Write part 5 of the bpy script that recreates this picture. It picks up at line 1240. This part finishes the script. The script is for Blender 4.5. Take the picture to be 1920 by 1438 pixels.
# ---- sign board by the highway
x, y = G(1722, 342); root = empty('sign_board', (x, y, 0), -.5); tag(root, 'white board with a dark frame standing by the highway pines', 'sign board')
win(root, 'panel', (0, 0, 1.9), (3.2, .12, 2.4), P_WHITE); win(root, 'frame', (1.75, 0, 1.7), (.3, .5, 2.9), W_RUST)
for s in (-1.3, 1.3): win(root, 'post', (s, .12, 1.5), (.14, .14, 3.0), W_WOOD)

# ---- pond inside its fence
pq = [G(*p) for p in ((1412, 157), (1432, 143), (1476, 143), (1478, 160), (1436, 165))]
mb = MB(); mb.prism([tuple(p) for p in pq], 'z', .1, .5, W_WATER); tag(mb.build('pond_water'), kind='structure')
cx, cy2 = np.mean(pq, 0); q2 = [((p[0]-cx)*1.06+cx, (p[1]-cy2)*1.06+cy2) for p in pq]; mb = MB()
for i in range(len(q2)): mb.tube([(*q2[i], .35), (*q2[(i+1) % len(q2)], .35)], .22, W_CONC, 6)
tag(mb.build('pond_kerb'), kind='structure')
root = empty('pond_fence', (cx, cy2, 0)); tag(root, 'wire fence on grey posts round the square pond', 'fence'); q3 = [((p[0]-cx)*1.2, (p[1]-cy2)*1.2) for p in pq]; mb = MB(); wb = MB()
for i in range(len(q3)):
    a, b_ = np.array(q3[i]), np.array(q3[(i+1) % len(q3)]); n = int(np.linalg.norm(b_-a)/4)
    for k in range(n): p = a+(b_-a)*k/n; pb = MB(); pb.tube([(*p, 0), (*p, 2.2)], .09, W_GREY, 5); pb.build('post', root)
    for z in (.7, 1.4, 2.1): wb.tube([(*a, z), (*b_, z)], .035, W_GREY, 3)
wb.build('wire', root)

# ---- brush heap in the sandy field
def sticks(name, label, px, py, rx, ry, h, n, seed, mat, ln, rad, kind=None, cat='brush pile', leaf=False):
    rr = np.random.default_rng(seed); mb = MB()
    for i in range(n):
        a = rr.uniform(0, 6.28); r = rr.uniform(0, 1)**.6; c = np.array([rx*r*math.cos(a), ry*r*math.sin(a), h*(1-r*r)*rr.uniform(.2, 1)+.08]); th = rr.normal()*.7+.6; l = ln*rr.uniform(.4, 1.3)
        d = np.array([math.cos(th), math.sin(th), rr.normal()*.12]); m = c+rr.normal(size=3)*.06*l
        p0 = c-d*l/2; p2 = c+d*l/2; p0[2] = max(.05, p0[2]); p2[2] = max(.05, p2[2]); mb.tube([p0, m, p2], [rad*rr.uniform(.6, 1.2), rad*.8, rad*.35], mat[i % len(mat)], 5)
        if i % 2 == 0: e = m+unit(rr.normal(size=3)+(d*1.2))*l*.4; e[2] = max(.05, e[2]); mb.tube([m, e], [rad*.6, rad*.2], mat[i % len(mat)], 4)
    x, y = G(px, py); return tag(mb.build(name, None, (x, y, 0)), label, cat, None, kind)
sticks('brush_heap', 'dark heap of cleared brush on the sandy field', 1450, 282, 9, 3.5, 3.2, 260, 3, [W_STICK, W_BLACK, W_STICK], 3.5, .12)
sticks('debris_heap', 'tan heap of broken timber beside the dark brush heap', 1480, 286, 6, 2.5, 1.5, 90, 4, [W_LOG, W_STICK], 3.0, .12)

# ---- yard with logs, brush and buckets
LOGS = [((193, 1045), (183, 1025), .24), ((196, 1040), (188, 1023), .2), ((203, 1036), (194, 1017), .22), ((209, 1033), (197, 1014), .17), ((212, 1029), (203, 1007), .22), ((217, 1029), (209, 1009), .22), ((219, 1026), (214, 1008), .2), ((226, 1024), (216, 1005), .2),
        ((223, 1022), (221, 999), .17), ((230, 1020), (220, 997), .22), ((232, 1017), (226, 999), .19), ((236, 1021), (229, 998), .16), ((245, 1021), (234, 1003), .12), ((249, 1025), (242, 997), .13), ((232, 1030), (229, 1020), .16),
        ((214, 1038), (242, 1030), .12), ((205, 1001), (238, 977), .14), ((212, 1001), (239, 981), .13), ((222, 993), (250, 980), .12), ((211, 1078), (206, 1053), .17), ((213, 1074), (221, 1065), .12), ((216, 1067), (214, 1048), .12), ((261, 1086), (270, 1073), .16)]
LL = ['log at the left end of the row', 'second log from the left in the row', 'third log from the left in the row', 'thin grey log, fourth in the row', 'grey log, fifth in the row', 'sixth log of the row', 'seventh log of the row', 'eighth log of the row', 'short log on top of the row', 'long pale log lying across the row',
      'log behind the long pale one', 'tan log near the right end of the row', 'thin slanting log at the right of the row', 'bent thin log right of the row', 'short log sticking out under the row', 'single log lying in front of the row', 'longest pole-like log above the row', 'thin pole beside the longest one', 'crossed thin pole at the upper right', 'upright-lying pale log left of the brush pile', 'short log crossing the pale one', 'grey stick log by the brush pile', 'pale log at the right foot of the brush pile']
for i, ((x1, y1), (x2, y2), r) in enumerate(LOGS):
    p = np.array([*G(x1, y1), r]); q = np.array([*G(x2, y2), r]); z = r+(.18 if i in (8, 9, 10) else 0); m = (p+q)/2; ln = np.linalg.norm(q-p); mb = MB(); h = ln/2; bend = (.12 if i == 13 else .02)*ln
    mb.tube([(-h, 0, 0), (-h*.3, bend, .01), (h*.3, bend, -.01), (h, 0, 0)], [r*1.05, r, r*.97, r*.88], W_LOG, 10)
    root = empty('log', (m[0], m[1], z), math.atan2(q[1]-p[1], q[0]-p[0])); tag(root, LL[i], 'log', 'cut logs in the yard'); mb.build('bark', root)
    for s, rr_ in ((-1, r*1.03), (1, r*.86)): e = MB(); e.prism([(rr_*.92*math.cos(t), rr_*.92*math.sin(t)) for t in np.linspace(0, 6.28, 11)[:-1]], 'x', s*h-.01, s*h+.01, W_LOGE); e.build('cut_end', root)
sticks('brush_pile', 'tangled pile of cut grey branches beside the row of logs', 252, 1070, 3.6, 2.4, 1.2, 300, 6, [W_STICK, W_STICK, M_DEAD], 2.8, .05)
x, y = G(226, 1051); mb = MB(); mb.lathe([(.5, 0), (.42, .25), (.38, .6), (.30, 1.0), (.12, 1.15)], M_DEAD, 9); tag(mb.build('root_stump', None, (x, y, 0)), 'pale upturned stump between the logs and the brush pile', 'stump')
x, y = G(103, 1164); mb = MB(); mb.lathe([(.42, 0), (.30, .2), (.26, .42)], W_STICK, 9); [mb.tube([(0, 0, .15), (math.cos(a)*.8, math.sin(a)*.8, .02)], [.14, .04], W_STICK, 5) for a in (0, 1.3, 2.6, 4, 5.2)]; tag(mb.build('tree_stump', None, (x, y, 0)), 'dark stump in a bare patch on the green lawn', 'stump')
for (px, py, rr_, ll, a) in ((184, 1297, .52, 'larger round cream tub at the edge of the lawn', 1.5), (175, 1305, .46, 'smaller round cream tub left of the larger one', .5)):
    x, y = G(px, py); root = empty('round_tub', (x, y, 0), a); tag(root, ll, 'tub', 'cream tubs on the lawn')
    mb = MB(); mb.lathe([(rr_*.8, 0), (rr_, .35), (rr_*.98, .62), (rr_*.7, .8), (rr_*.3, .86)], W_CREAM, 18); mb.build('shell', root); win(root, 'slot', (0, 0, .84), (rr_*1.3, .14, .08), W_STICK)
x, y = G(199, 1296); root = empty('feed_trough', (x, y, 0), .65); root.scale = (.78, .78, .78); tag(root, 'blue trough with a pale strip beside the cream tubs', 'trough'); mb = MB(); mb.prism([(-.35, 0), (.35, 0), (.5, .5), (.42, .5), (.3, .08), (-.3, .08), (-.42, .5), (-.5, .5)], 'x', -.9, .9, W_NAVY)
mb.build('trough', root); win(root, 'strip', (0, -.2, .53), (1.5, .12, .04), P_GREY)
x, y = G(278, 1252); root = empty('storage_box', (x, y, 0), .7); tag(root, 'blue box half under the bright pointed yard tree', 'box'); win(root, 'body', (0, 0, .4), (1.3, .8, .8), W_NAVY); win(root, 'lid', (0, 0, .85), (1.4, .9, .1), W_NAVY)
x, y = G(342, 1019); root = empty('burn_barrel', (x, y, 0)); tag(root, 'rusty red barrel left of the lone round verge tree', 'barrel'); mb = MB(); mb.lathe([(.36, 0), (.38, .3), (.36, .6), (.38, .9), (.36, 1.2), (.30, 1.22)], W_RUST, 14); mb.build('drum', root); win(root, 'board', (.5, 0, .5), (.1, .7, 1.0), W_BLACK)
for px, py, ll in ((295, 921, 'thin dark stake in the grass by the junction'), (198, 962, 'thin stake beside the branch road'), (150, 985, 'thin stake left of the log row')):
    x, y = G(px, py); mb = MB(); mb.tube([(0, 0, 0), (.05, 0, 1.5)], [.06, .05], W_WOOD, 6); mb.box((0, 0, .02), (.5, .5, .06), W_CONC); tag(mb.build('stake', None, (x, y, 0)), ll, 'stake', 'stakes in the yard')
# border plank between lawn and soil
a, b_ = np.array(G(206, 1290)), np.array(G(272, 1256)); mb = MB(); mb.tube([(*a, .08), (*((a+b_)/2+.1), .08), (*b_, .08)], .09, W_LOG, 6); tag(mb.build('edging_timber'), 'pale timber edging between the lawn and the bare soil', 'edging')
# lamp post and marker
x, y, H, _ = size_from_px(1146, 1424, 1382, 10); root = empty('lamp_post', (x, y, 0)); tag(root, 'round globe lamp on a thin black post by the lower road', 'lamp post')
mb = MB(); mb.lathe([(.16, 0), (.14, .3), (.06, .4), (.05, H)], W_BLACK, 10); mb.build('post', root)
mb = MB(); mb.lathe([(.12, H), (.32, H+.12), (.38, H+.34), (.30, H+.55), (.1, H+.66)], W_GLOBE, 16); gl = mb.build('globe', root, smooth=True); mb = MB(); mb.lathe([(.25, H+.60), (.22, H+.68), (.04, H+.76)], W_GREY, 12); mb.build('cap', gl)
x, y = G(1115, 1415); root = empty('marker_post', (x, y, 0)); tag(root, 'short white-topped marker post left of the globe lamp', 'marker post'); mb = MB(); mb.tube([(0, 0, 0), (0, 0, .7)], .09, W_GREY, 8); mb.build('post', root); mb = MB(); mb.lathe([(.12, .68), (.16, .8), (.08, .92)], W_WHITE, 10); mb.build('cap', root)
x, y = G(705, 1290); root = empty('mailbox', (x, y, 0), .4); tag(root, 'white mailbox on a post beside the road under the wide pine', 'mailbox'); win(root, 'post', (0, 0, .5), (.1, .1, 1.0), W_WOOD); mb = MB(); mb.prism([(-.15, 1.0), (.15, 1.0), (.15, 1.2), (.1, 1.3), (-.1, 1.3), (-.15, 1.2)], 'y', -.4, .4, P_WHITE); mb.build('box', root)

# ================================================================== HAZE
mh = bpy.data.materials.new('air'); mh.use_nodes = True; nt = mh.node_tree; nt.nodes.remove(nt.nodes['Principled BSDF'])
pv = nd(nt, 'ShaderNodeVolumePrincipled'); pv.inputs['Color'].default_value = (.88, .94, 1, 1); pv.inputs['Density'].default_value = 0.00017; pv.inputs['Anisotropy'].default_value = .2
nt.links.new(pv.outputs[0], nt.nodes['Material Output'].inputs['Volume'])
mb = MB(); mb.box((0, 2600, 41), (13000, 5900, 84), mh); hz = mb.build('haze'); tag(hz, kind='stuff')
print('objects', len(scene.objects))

● TASK TO CARRY OUT: Quote only the stretch of lines that starts the data above and ends with the line containing "wb.build('wire', root)", both included.

● RESULT BELOW:
Write part 5 of the bpy script that recreates this picture. It picks up at line 1240. This part finishes the script. The script is for Blender 4.5. Take the picture to be 1920 by 1438 pixels.
# ---- sign board by the highway
x, y = G(1722, 342); root = empty('sign_board', (x, y, 0), -.5); tag(root, 'white board with a dark frame standing by the highway pines', 'sign board')
win(root, 'panel', (0, 0, 1.9), (3.2, .12, 2.4), P_WHITE); win(root, 'frame', (1.75, 0, 1.7), (.3, .5, 2.9), W_RUST)
for s in (-1.3, 1.3): win(root, 'post', (s, .12, 1.5), (.14, .14, 3.0), W_WOOD)

# ---- pond inside its fence
pq = [G(*p) for p in ((1412, 157), (1432, 143), (1476, 143), (1478, 160), (1436, 165))]
mb = MB(); mb.prism([tuple(p) for p in pq], 'z', .1, .5, W_WATER); tag(mb.build('pond_water'), kind='structure')
cx, cy2 = np.mean(pq, 0); q2 = [((p[0]-cx)*1.06+cx, (p[1]-cy2)*1.06+cy2) for p in pq]; mb = MB()
for i in range(len(q2)): mb.tube([(*q2[i], .35), (*q2[(i+1) % len(q2)], .35)], .22, W_CONC, 6)
tag(mb.build('pond_kerb'), kind='structure')
root = empty('pond_fence', (cx, cy2, 0)); tag(root, 'wire fence on grey posts round the square pond', 'fence'); q3 = [((p[0]-cx)*1.2, (p[1]-cy2)*1.2) for p in pq]; mb = MB(); wb = MB()
for i in range(len(q3)):
    a, b_ = np.array(q3[i]), np.array(q3[(i+1) % len(q3)]); n = int(np.linalg.norm(b_-a)/4)
    for k in range(n): p = a+(b_-a)*k/n; pb = MB(); pb.tube([(*p, 0), (*p, 2.2)], .09, W_GREY, 5); pb.build('post', root)
    for z in (.7, 1.4, 2.1): wb.tube([(*a, z), (*b_, z)], .035, W_GREY, 3)
wb.build('wire', root)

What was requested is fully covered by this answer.